Historically Used In an Exclusive Sense, This Blog Aims to Explore What God's Up To Inside & Outside the Institutional Church

Let the Games Begin!

gong show

One of our family’s current TV show favorites is “Chopped” in which top chefs compete to make the best meal for a panel of judges. Those whose dishes are not up to par are “chopped” or eliminated from the competition. I thought maybe some kind of similar competition for preachers would be fun – something along the lines of the old Gong Show format. I’m not sure what to call it though – preachers out of favor in the old days would be stoned, beheaded, jailed, exiled, or dismissed but none of those sound good for a show name.

A bigger problem is what criteria for judging would be used? On “Chopped” the criteria are creativity, presentation and technique. No such criteria are agreed upon for preaching – though more & more its seems hair, dress, laughter and “hipness” seem what grabs popular attention. In contrast, John the Baptist was the first wild man with a perpetual bad hair day, Jonah preached covered in whale vomit, and the apostle Paul was dismissed as unsightly & boring. Probably no telegenic smiles in that bunch!

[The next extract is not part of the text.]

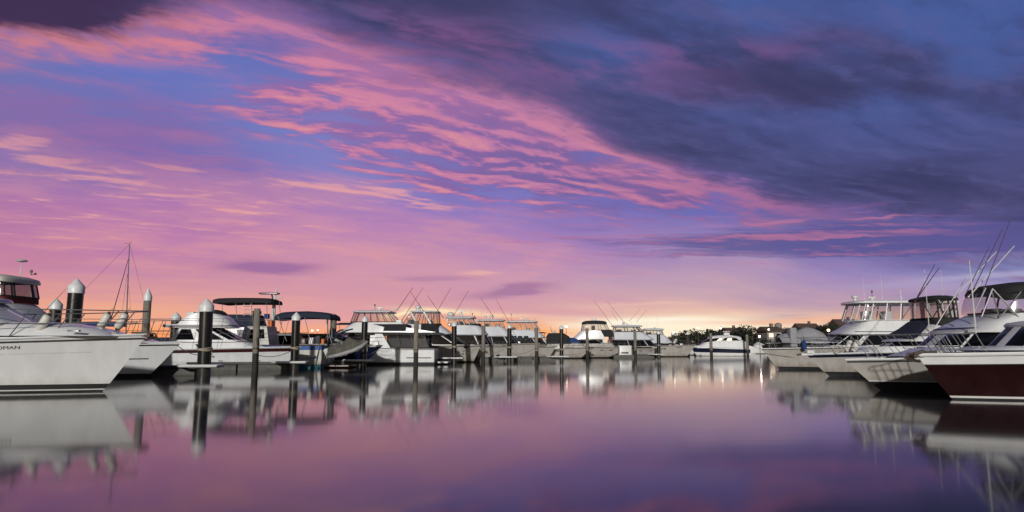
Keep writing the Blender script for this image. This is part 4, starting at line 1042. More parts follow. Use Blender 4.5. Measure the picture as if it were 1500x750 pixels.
def row_cruiser(label, px, wl, tip, L, B, zs, house, fly, encl, top, glass='clear vinyl', frame='white plastic', topmat='cool gelcoat', name='flybridge_cruiser', cat='flybridge cruiser', win='tinted window', hullmat='dimmed gelcoat', rail=True, side=1, grp=LR, turn=0, flymat='cool gelcoat', nposts=(0, .08, .16, .23, .30, .40, .47), r=.03, trunk=None, portl=()):  # default hullmat and flymat carry the weaker light in their colour
    """a bow-out cruiser built from the heights and ends of its storeys"""
    b = Boat(name, label, cat, px, wl, side, L, B, tip, zs, turn, grp)
    b.hull((hullmat, 'black antifoul'), boot=0.15); b.deck(); b.rub('dark rubber', .025, .95); b.rub(hullmat, .035, 1.0, 'toe_rail')
    w = B*0.38
    if trunk: b.loft('cabin_trunk', b.lv([(trunk[1] + 6, trunk[2], trunk[3], w*.95, 1.8), (trunk[1], trunk[2], trunk[3] - side*6, w*.75, 1.6)]), hullmat)
    if house:
        y0, y1, pa, pf, pt = house
        b.loft('deckhouse', H := b.lv([(y0, pa, pf, w, 1.4), (y1, pa, pt, w*.94, 1.2)]), hullmat)
        for s0, s1 in ((.02, .15), (.155, .296)): b.pane(H, .08, .97, s0, s1, win)
        for s0, s1 in ((.303, .395), (.40, .495)): b.pane(H, .08, .97, s0, s1, win)
    if fly:
        y0, y1, pa, pf, pt = fly
        b.loft('flybridge', b.lv([(y0 + 1.2, pa, pf - side*2, w*1.0, 1.0), (y0, pa, pf, w*1.06, 1.0), (lerp(y0, y1, .5), pa, lerp(pf, pt, .45), w*1.0, 1.0), (y1, pa, pt, w*.93, .9)]), flymat)
        x0, z0 = b.P(lerp(pa, pt, .25), y1 + 2, .3); k = FOCAL/b.Z
        m = MB(); m.rbox(x0 - .3, x0 + .3, -.9, .9, z0, z0 + .55, .08); m.build('bridge_seat', 'dark grey canvas', b.root)
        x0, z0 = b.P(lerp(pa, pt, .72), y1 + 2, .3); m = MB(); m.rbox(x0 - .25, x0 + .25, -.5, .5, z0, z0 + .5, .08); m.build('helm_console', 'dark metal', b.root)
    if encl:
        y0, y1, pa, pf, ta, tf = encl
        b.enclosure(b.lv([(y0, pa, pf, w*.92, .7), (y1, ta, tf, w*.88, .7)]), posts=nposts, glass=glass, frame=frame, r=r)
    if top:
        top = (top[1] - 2.7, *top[1:]); b.hardtop(*top, w*1.02, topmat, .7)
    if rail: b.rail(b.zb and (tip[1] - 6.5), lerp(px, tip[0], .5) - side*40, n=5, r=.016, subs=True)
    if portl: b.ports(portl)
    b.anchor()
    if top:
        for i in range(2):
            f = rng.uniform(.15, .85); px_ = lerp(top[2], top[3], f); b.aerial(px_ + side*rng.uniform(-3, 1), top[0] - rng.uniform(10, 34), rng.uniform(-.9, .9), r=.014)
        x_, z_ = b.P(lerp(top[2], top[3], rng.uniform(.3, .7)), top[0]); m = MB(); m.lathe([(.10, -.05), (.16, 0), (.16, .10), (.08, .2), (.02, .24)], 10, (x_, rng.uniform(-.6, .6), b.top_z)); m.build('satellite_dome', 'white plastic', b.root, 50)
    m = MB(); x_ = b.over*.2 - 1.1; z_ = b.sheer(.92); m.rbox(x_ - .25, x_ + .25, -.3, .3, z_ - .05, z_ + .28, .06); m.build('windlass', 'stainless', b.root)
    m = MB(); x_ = -L*.28; z_ = b.sheer(.72); m.rbox(x_ - .5, x_ + .5, -.5, .5, z_ - .02, z_ + .16, .08); m.build('deck_hatch', 'tinted window', b.root)
    m = MB(); x_ = -L*.40; z_ = b.sheer(.6); m.rbox(x_ - .7, x_ + .7, (-1 if side > 0 else 1)*w - .25, (-1 if side > 0 else 1)*w + .25, z_ - .02, z_ + .42, .1); m.build('deck_locker', rng.choice(['white plastic', 'dark grey canvas', 'navy canvas']), b.root)
    return b

b = row_cruiser('white flybridge cruiser with thick raked hardtop struts and dark marks down its bow', 693, 530.8, (704, 506), 12, 3.8, 1.5, (506,489,600,690,662), (489,475,588,664,646), (475,457,590,645,602,644), (452.5,457.5,600,646), frame='black trim')
b.loft('bridge_canvas', b.lv([(487,616,651,1.57,.6),(474,617,647,1.47,.6)]), 'black canvas', cap=False)
for p0, p1 in (((611,474),(601,456)),((631,474),(621,457))): b.rod('roof_strut', p0, p1, 1.40, 1.35, .11, 'gelcoat', .9); b.rod('roof_strut', p0, p1, -1.40, -1.35, .11, 'gelcoat', .9)
b.dome(612, 452, 9); b.rod('outrigger', (622, 458), (601, 427), 1.3, 2.4, .03); b.rod('outrigger', (650, 466), (625, 432), -1.3, -2.4, .03)
for i, f in enumerate((.66, .49, .32)): b.stripe(f, f + .055, .893, .905, 'marking black', 'hull_mark')
b.stripe(.84, .97, .892, .920, 'marking black', 'hawse_plate')
b = row_cruiser('white flybridge cruiser with broad flat hardtop carrying a dome and an open radar bar', 714, 530.0, (743, 507), 12, 3.8, 1.6, (506,490,640,722,712), (490,477,664,716,704), (477,467,656,700,654,694), (461,466,652,698), portl=())
b.dome(660, 462, 10, .5); b.array(675, 456, 13); b.rod('outrigger', (632, 470), (661, 421), 1.2, 2.2, .03); b.rod('outrigger', (660, 470), (686, 426), -1.2, -2.2, .03)
b.loft('bridge_canvas', b.lv([(477,655,706,1.3,.6),(474,656,704,1.25,.6)]), 'black canvas', cap=False)
b.light_mast(692, 459)
b = row_cruiser('white flybridge cruiser with pale hardtop and two white domes, bow beyond the grey timber pile', 769, 527.2, (791, 503), 12, 3.8, 1.7, (505,492,700,762,752), (492,479,706,752,738), (479,470,702,740,700,737), (465.5,470,697,741), portl=(.80,))
b.dome(711, 465, 5, .5); b.dome(720, 465, 7); b.rod('outrigger', (722, 463), (704, 436), 1.2, 2.0, .03); b.rod('outrigger', (748, 476), (726, 438), -1.2, -2.0, .03); b.searchlight(736, 465, .9)
b = row_cruiser('white sport fisher with black folded covers on deck, next past the domed cruiser', 803, 525.7, (814, 507.5), 12, 3.7, 1.35, (506,494,730,802,792), (494,484,742,800,786), (484,472,746,792,743,785), (467.5,472,741,788))
b.light_mast(749, 460); b.array(765, 467, 8); b.aerial(758, 437, .5); b.aerial(767, 438, -.5); b.searchlight(783, 467, .8)
for px_ in (754, 762, 771): q = b.P(px_, 500, 1.6); m = MB(); m.rbox(q[0] - .3, q[0] + .25, -1.6, -1.35, q[1], q[1] + .7, .05); m.build('folded_cover', 'black canvas', b.root)
b = row_cruiser('low white runabout with arched black canopy and a blue cover aft', 850, 525.2, (866, 509), 7.2, 2.5, 1.25, None, None, None, None, name='runabout', cat='runabout', trunk=(0, 503, 800, 858))
b.loft('canopy', b.lv([(503,800,838,1.0,.8),(493,800,834,.95,.7),(488,803,826,.75,.6)]), 'black canvas')
b.loft('sail_cover', b.lv([(502,826,852,.8,.5),(497,828,846,.6,.5),(495,830,842,.4,.4)]), 'blue canvas'); b.dome(811, 487, 6, 0, b.P(811, 491)[1]); b.rod('roof_bar', (808, 486), (806, 478), .2, .2, .04, 'black trim')
b = row_cruiser('low white express cruiser with two oval portholes in its bow', 888, 524.5, (922, 509), 10, 3.3, 1.5, None, None, None, None, name='express_cruiser', cat='express cruiser', trunk=(0, 502, 830, 902), portl=(.80, .88))
b.loft('windscreen', b.lv([(503,845,884,1.15,1.0),(498,845,874,1.05,.9)]), 'tinted window')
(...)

Charles Spurgeon in his “Lectures to My Students” reviews some of the pitfalls of preaching styles and mannerisms oh his own day. While my meager observations don’t come near his classic work, here are a few styles & pitfall I’ve noticed:
“The Hobby Horse Rider” is the preacher that has one or two favorite subjects and no matter the text or the season returns to them again & again. Sadly, these are usually pet peeves such as politics, the End Times, moral issues or what ever is the obsession of the month. Is it “Communion Sunday”? Gog & Magog dominate the message. Christmas? The evils of Federal Bureaucracy dominates. Easter Morning? A refresher course in dispensational theology is offered up. The gospel of the cross and the victory of the resurrection is buried beneath what ever irks the preacher.

“The Machine Gun Preacher” – This is the preacher that unloads at full volume, full speed and full load. He takes no hostages and hardly a breath as well. Its hard to follow what’s been said because the delivery is overwhelming. This specimen is rare but still around – if you encounter him – duck!

“The Marshmellow Preacher” – A marshmallow is sugar plus air & this preacher’s message is about the same. Stories, jokes and a nice feel good moral make up the bulk with the emphasis on “make ’em laugh” or “make ’em cry.” Just like a marshmallow provides no nutritional value, so the message of the marshmallow preacher is hard to remember 5 minutes after consumed.

Preaching has always been considered foolishness (1 Cor. 1:21). Its futility, obsolescence & eventual demise has been repeatedly pronounced from generation to generation in favor of the techno-gadget innovation of the moment. Yet, God chooses the foolishness of preaching and preachers to deliver the good news of his saving power.

How is it possible to judge success the success of preaching or a preacher? What criteria would be used? Popularity? Applause? Crowds? The prophets of old were told that their message would be ignored & rejected by listeners with deaf ears, blind eyes and hard hearts. It is a work of grace and the Holy Spirit to change the blind, deaf and hardened to hear and believe God’s truth. God could have chosen so many other ways to get his point across – but he didn’t. God chose the foolishness of preaching to deliver the saving message of the cross. While a gong show for preachers might be entertaining, it would miss the point. Its not about the messenger – its about the message, Jesus, the glory and revelation of God’s saving power.

“The preacher of the gospel is like the sower. He does not make his seed; it is given him by his divine Master…He has to leave the seed in the care of the Lord who gave it to him, for he is not responsible for the harvest, he is only accountable for the care and industry with which he does his work…Our duty is not measured by the character of our hearers, but by the command of our God.”